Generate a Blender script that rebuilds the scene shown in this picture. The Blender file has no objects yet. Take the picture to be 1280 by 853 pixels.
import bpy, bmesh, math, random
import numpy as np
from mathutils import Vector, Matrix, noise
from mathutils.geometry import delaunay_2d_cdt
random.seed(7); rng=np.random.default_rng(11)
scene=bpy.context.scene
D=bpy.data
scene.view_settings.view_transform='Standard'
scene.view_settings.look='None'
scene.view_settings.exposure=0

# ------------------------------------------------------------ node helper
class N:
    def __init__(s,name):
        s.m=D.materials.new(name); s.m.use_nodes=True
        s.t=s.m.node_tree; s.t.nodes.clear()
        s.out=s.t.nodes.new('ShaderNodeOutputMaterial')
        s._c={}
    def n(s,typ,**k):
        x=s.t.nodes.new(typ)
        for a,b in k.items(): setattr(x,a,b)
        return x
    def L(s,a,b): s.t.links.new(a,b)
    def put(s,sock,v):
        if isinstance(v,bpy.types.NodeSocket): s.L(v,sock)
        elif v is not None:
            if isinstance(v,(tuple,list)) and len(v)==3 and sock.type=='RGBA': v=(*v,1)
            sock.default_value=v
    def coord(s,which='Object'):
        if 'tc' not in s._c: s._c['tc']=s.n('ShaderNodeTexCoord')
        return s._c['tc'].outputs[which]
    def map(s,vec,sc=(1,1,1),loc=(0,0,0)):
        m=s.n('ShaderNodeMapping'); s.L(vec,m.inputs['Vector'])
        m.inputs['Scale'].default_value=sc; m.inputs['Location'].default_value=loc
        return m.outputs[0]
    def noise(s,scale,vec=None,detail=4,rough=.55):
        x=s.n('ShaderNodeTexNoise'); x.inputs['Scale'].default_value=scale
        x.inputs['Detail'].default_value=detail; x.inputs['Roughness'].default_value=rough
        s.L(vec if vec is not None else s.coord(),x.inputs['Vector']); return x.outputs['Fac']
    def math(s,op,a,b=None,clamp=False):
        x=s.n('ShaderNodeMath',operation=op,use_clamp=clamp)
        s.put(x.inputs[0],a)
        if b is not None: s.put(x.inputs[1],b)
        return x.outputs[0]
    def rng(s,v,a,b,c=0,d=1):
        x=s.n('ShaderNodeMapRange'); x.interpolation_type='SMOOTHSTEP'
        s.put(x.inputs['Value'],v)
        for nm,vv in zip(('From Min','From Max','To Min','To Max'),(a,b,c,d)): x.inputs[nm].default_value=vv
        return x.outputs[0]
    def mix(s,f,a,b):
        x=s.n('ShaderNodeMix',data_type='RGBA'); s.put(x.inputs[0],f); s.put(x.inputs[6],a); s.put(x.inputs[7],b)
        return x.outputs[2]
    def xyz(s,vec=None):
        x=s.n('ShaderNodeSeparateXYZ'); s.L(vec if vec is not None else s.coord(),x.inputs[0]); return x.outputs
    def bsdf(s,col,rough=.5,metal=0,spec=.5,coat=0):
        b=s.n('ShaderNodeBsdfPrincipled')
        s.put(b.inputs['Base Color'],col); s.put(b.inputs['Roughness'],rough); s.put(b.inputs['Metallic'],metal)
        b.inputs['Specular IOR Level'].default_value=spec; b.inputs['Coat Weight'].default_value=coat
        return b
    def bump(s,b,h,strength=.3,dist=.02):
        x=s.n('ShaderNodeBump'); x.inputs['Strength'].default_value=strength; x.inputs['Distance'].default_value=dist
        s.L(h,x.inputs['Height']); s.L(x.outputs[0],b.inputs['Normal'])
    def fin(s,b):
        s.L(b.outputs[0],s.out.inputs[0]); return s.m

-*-

WHAT YOU HAVE TO DO - Please give an exact restatement of only the lines from the beginning of the material above to the line with "scene.view_settings.exposure=0", inclusive.

SOLUTION TO THIS PROBLEM -
Generate a Blender script that rebuilds the scene shown in this picture. The Blender file has no objects yet. Take the picture to be 1280 by 853 pixels.
import bpy, bmesh, math, random
import numpy as np
from mathutils import Vector, Matrix, noise
from mathutils.geometry import delaunay_2d_cdt
random.seed(7); rng=np.random.default_rng(11)
scene=bpy.context.scene
D=bpy.data
scene.view_settings.view_transform='Standard'
scene.view_settings.look='None'
scene.view_settings.exposure=0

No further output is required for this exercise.